1.2.2 Demand Flashcards
Demand
The ability and willingness to buy a particular good at a given price and at a given moment in time.
Movements of demand curve
Caused by a change in price:
Contraction in demand - quantity demanded falls because of an increase in price
Extension in demand - quantity demanded rises because of a decrease in price
Shifts of demand curve
Caused by a change in any of the factors which affect demand (conditions of demand)
Decrease in demand (shift left) - fewer goods are demanded at each and every price
Increase in demand (right shift) - more goods are demanded at each and every price
The conditions of demand PIRATES L
The conditions of demand are the factors which cause the demand curve to shift. A shift to the right is an increase in demand and a shift to the left is a decrease in demand. One way to remember this is the mnemonic PIRATES L:
Population
Income
Related goods
Advertising
Taste/trend/fashion
Expectations
Seasons
Legislation - government
Diminishing marginal utility (why the curve slopes downward)
• The demand curve slopes downward, showing the inverse relationship between price and quantity. This can be explained by the law of diminishing marginal utility.
• In order to explain or predict how people will spend their money, we have to assume that they are going to behave rationally, expecting them to spend it according to what gives them the greatest level of satisfaction or welfare.

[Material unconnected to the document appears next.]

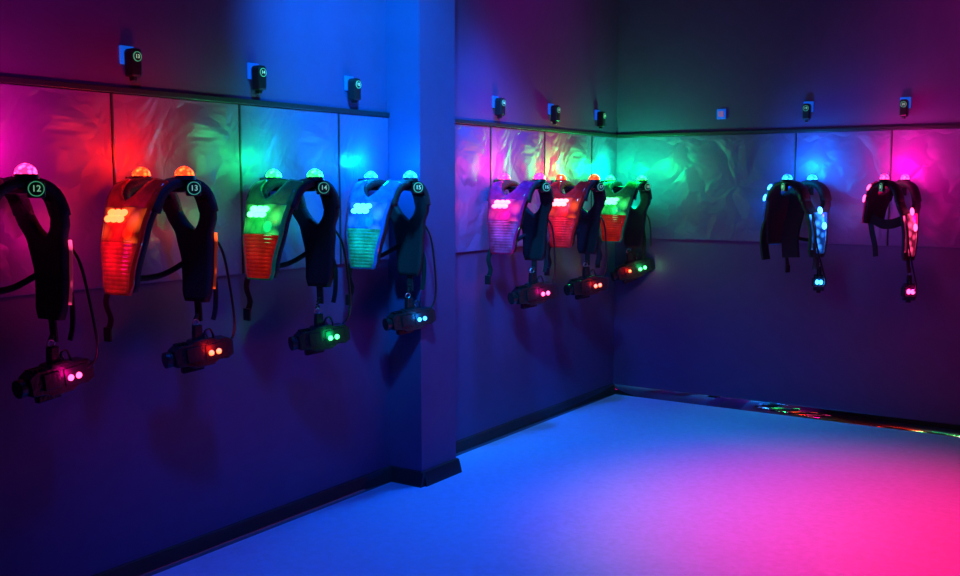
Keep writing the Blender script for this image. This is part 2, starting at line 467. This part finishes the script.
    if body:
        new_obj('loose_flap', cached('lf', lambda: tube([(.25, -.165, 1.42-BZ), (.27, -.20, 1.32-BZ), (.275, -.205, 1.2-BZ), (.27, -.19, 1.1-BZ)], 0, 'lf', M_pad, (.07, .016, 'X'))), root)
        new_obj('padded_liner', cached('lst', lambda: tube([(.16, -.02, 1.56-BZ), (.18, -.03, 1.42-BZ), (.2, -.05, 1.27-BZ), (.2, -.04, 1.12-BZ)], 0, 'lst', M_pad, (.13, .018, 'Y'))), root)
    if omni:
        point(root, (XC-.12, -.01, 1.72-BZ), LC[c], 4.5*gain)
        point(root, (XC+.14, -.01, 1.73-BZ), LC[c], 4.2*gain)
    else:
        glow(root, (XC-.06, -.01, 1.715-BZ), LC[c], 7*gain, 150, .2)
        glow(root, (XC+.16, -.01, 1.72-BZ), LC[c], 11*gain, 136, .15)
    point(root, (XC-.005, -.29, 1.455-BZ), LC[c], .7, .03)
    point(root, (XC-.05, .25 if pos != -.245 else .205, 1.40-BZ), LC[c], .8*gain)
    # hook
    hk = empty('wall_hook', (loc[0], loc[1], 1.583), rz)
    hk['label'] = 'black metal wall peg carrying a vest'; hk['category'] = 'hook'; hk['group'] = 'vest pegs'
    new_obj('hook_plate', cached('hp', lambda: bm_to_mesh(box_bm(0, .008, -.03, .03, -.05, .05, .003), 'hook_plate', M_black)), hk)
    new_obj('hook_arm', cached('ha', lambda: tube([(.004, 0, 0), (.1, 0, 0), (.22, 0, 0), (.30, 0, 0), (.312, 0, .004), (.316, 0, .006)], .011, 'hook_arm', M_black)), hk)
    return root

# ------------------------------------------------------------ blaster
def extr(outline, x0, x1, bev, name, mat):
    bm = bmesh.new()
    a = [bm.verts.new((x0, y, z)) for y, z in outline]; b = [bm.verts.new((x1, y, z)) for y, z in outline]
    n = len(a)
    bm.faces.new(a); bm.faces.new(b)
    for i in range(n): bm.faces.new((a[i], a[(i+1) % n], b[(i+1) % n], b[i]))
    bmesh.ops.recalc_face_normals(bm, faces=bm.faces[:])
    if bev: bmesh.ops.bevel(bm, geom=bm.edges[:], offset=bev, segments=2, affect='EDGES', profile=.5, clamp_overlap=True)
    return bm_to_mesh(bm, name, mat)
def cylY(r, y0, y1, z, x, name, mat, r2=None):
    bm = bmesh.new()
    bmesh.ops.create_cone(bm, cap_ends=True, segments=20, radius1=r, radius2=r2 or r, depth=abs(y1-y0), matrix=Matrix.Translation((x, (y0+y1)/2, z)) @ Matrix.Rotation(math.pi/2, 4, 'X'))
    return bm_to_mesh(bm, name, mat)
OUT_BODY = [(-.135, -.046), (-.138, .026), (-.11, .044), (-.05, .044), (-.04, .056), (.04, .058), (.06, .044), (.12, .042), (.143, .022), (.14, -.04), (.11, -.056), (.07, -.050), (.04, -.068), (-.055, -.068), (-.08, -.052)]
def mk_fins():
    bm = bmesh.new()
    for y in (-.11, -.095, -.08, -.065):
        bmesh.ops.create_cube(bm, size=1, matrix=Matrix.Translation((0, y, .044)) @ Matrix.Diagonal((.05, .007, .018, 1)))
    return bm_to_mesh(bm, 'fins', M_black)
def blaster(wall, pos, c, label, dz=0., rot=0., da=0., tilt=.12, S=.9, extra=None):
    z0 = .932+dz
    loc = place(wall, pos, .197, .163+da, z0)
    root = empty('laser_tag_gun', loc, RZ[wall]+rot, tilt); root.scale = (S, S, S)
    root['label'] = label; root['category'] = 'toy gun'; root['group'] = 'laser tag guns hanging below the vests'
    new_obj('gun_body', cached('gb', lambda: extr(OUT_BODY, -.040, .040, .004, 'gun_body', M_gun)), root)
    new_obj('cooling_fins', cached('fn', mk_fins), root)
    new_obj('barrel', cached('gm', lambda: cylY(.028, -.155, -.12, -.008, 0, 'barrel', M_black)), root)
    new_obj('muzzle_ring', cached('gr', lambda: cylY(.036, -.17, -.147, -.008, 0, 'muzzle', M_gun)), root)
    new_obj('grip', cached('gg', lambda: extr([(-.028, .04), (.022, .044), (.016, .08), (.02, .118), (-.018, .122), (-.026, .08)], -.018, .018, .006, 'grip', M_gun)), root)
    new_obj('trigger_guard', cached('tg', lambda: tube([(0, .02, .05), (0, .035, .085), (0, .06, .085), (0, .072, .036)], .005, 'guard', M_black)), root)
    new_obj('trigger', cached('tr', lambda: tube([(0, .035, .046), (0, .04, .06), (0, .033, .072)], .004, 'trigger', M_metal)), root)
    new_obj('side_panel', cached('sp', lambda: bm_to_mesh(box_bm(.036, .044, .005, .11, -.042, .028, .002), 'side_panel', M_black)), root)
    new_obj('battery_box', cached('bb', lambda: bm_to_mesh(box_bm(.034, .050, -.085, -.015, -.034, .030, .003), 'battery_box', M_gun)), root)
    new_obj('lower_rail', cached('lr', lambda: bm_to_mesh(box_bm(-.016, .016, -.10, .0, -.084, -.056, .004), 'lower_rail', M_gun)), root)
    if wall != 'B':
        for yy in (.03, .066):
            o = new_obj('led', cached('rled', mk_round_led), root, (.045, yy, -.012)); setmat(o, CM[c]['led']); o.scale = (.8, 1.15, 1.15)
        point(root, (.11, .048, -.005), LC[c], .35, .012)
        if extra:
            o = new_obj('led', cached('rled', mk_round_led), root, (.052, -.05, .0)); setmat(o, CM[extra]['led']); o['label'] = 'small red light'
            point(root, (.12, -.05, .0), LC[extra], .35, .012)
    else:
        for xx in (-.014, .014):
            o = new_obj('led', cached('rled', mk_round_led), root, (xx, .143, -.006)); setmat(o, CM[c]['led']); o.scale = (1.3, .8, 1.7)
        point(root, (0, .2, -.006), LC[c], .5, .012)
    new_obj('clip_ring', cached('cr', lambda: tube([(0, -.004, .116), (0, .012, .13), (0, -.004, .146), (0, -.02, .13), (0, -.004, .116)], .0035, 'clip', M_metal)), root)
    new_obj('tether_cord', coil((0, -.004, .143), (0, .014, (1.085-z0)/S), .008, .0035, 4, 'tether_cord', M_black), root)
    return root

VL = [(-5.04, 'pink', '12'), (-4.39, 'red', '13'), (-3.67, 'green', '14'), (-2.985, 'blue', '15'), (-1.71, 'pink', '16'), (-.99, 'red', '17'), (-.245, 'green', '18')]
LOWN = {'pink': 'pale pink ribs', 'red': 'orange-red ribs', 'green': 'red ribs', 'blue': 'teal ribs'}
WH = {-5.04: 'on a panelled wall', -4.39: 'near a pink one', -3.67: 'beside a blue one', -2.985: 'beside the pillar', -1.71: 'past the pillar', -.99: 'near a pink one', -.245: 'by the room corner'}
GN = {-.245: 3.4, -2.985: 1.7, -3.67: .72, -4.39: .6, -.99: .65, -5.04: 1.1, -1.71: .8}
for y, c, n in VL:
    vest('L', y, c, n, 'black vest glowing %s, %s, %s' % (NAMEC[c], LOWN[c], WH[y]), gain=GN.get(y, 1.), omni=y in (-.245, -2.985))
rots = {-5.04: 0., -4.39: -.3, -3.67: -.45, -2.985: -.4, -1.71: -.45, -.99: -.45, -.245: -.8}
for y, c, n in VL:
    blaster('L', y, c, 'black laser tag gun with two %s lights below its vest' % NAMEC[c], dz={-.245: .05, -3.67: -.03, -2.985: -.02, -.99: -.01}.get(y, 0), rot=rots[y], tilt=.3 if y == -.245 else .12, S=1.05 if y > -2 else .9, extra='red' if y == -.245 else None)
for x, c, n, dz, tw, sq, st in ((1.45, 'blue', '19', .03, -.4, 1., True), (2.04, 'pink', '20', .0, -.3, .72, False)):
    vest('B', x, c, n, 'black vest glowing %s on the end wall, straps dangling' % NAMEC[c], twist=tw, squeeze=sq, body=st, gain=1.3, short=not st)
    blaster('B', x, c, 'black laser tag gun with two %s lights, end wall' % NAMEC[c], dz=dz, rot=-1.3, da=-.03 if sq == 1 else -.06, S=.85)
# unseen vests added behind the viewer to give the glossy skirting coloured streaks
for x, c in ((.45, 'red'), (1.0, 'green'), (1.55, 'red'), (2.1, 'blue')):
    vest('F', x, c, '', 'unseen black vest glowing %s, added to reflect in the skirting' % NAMEC[c], gain=.6)

# ------------------------------------------------------------ sockets + plugs
def socket(wall, pos, z, label, empty_=False):
    r = empty('power_socket', place(wall, pos, 0, 0, z), RZ[wall]); r['label'] = label; r['category'] = 'power socket'; r['group'] = 'sockets above the rail'
    new_obj('socket_plate', cached('so1', lambda: bm_to_mesh(box_bm(0, .01, -.033, .033, -.036, .036, .004), 'plate', M_plate)), r)
    o = new_obj('socket_inset', cached('so2', lambda: bm_to_mesh(box_bm(.008, .014, -.02, .02, -.02, .02, .003), 'inset', M_hole)), r)
    if not empty_: setmat(o, M_plate)
def plug(wall, pos, z, num, label):
    r = empty('charger_plug', place(wall, pos, .014, 0, z), RZ[wall]); r['label'] = label; r['category'] = 'charger'; r['group'] = 'chargers plugged in above the rail'
    new_obj('plug_body', cached('pl1', lambda: extr([(-.024, -.065), (-.026, .03), (-.018, .044), (.018, .044), (.026, .03), (.024, -.065)], 0, .05, .008, 'plug_body', M_black)), r)
    new_obj('plug_neck', cached('pl2', lambda: bm_to_mesh(box_bm(.01, .035, -.01, .01, -.08, -.055, .003), 'neck', M_black)), r)
    new_obj('number_badge', cached('pbf', lambda: disc(.018, .003, 'pb', M_badge)), r, (.051, 0, .012))
    new_obj('badge_ring', cached('pbr', lambda: disc(.019, .004, 'pbr', M_ring, .0165)), r, (.052, 0, .012))
    new_obj('badge_number', text_mesh(num, .021), r, (.0535, 0, .012))
for y, n in ((-4.385, '13'), (-3.715, '14'), (-3.065, '15'), (-1.705, '16'), (-1.015, '17'), (-.335, '18')):
    socket('L', y-.002, 2.105, 'square wall socket with blue light painted in, behind a black charger')
    plug('L', y, 2.085, n, 'black charger plug with round numbered badge')
socket('B', .817, 2.10, 'square wall socket with blue light painted in, nothing plugged in', True)
for x, n in ((1.424, '19'), (2.038, '20')):
    socket('B', x, 2.125, 'square wall socket with blue light painted in, behind a black charger')
    plug('B', x, 2.10, n, 'black charger plug with round numbered badge')

# ------------------------------------------------------------ lights
def spot(name, loc, tgt, col, e, ang, blend=.8, r=.1):
    l = bpy.data.lights.new(name, 'SPOT'); l.color = col; l.energy = e; l.spot_size = math.radians(ang); l.spot_blend = blend; l.shadow_soft_size = r
    o = bpy.data.objects.new(name, l); COL.objects.link(o); o.location = loc
    o.rotation_euler = (Vector(tgt)-Vector(loc)).to_track_quat('-Z', 'Y').to_euler()
spot('pink_spot', (2.8, -2.35, 3.15), (2.6, -2.15, 0), (1, .0, .07), 1500, 62, 1, .25)
spot('blue_floor_spot', (.6, -2.0, 3.1), (.45, -1.7, 0), (.0, .16, 1), 430, 86, 1)
spot('blue_near_spot', (1.2, -4.6, 3.1), (1.0, -3.7, 0), (.0, .09, 1), 310, 70, 1)
spot('blue_wall_spot', (1.3, -4.1, 3.2), (.1, -2.9, 2.1), (.0, .34, 1), 1050, 58, 1)
spot('magenta_wall_spot', (1.8, -5.6, 3.2), (0, -4.9, 2.5), (.55, .0, .8), 44, 58, 1)
spot('magenta_far_spot', (1.5, -1.7, 3.2), (0, -1.2, 2.6), (.6, .0, .6), 60, 66, 1)
spot('magenta_back_spot', (2.8, -1.7, 3.2), (2.6, 0, 2.4), (.75, .0, .34), 60, 72, 1)

w = bpy.data.worlds.new('world'); sc.world = w; w.use_nodes = True
w.node_tree.nodes['Background'].inputs[0].default_value = (.1, .02, .2, 1)
w.node_tree.nodes['Background'].inputs[1].default_value = .02

# ------------------------------------------------------------ camera
cd = bpy.data.cameras.new('camera'); cd.sensor_width = 36; cd.lens = 36*1010/960
co = bpy.data.objects.new('camera', cd); COL.objects.link(co)
co.location = (3.374, -6.986, 1.6)
p = math.radians(5.82); yaw = math.radians(33.4)
fwd = Vector((-math.sin(yaw)*math.cos(p), math.cos(yaw)*math.cos(p), -math.sin(p)))
co.rotation_euler = fwd.to_track_quat('-Z', 'Y').to_euler()
sc.camera = co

• Total utility represents the satisfaction gained by a customer as a result of their overall consumption of a good e.g. the satisfaction of eating the whole bar of chocolate, whilst marginal utility represents the change in satisfaction resulting from the consumption of the next unit of a good e.g. the increased satisfaction by eating another bite of chocolate.
• The Law of Diminishing Marginal Utility states that the satisfaction derived from the consumption of an additional unit of a good will decrease as more of a good is consumed, assuming the consumption of all other goods remains constant.
• This explains why the demand curve slopes downwards: if more of a good is consumed, there is less satisfaction derived from the good. This means that consumers are less willing to pay high prices at high quantities since they are gaining less satisfaction.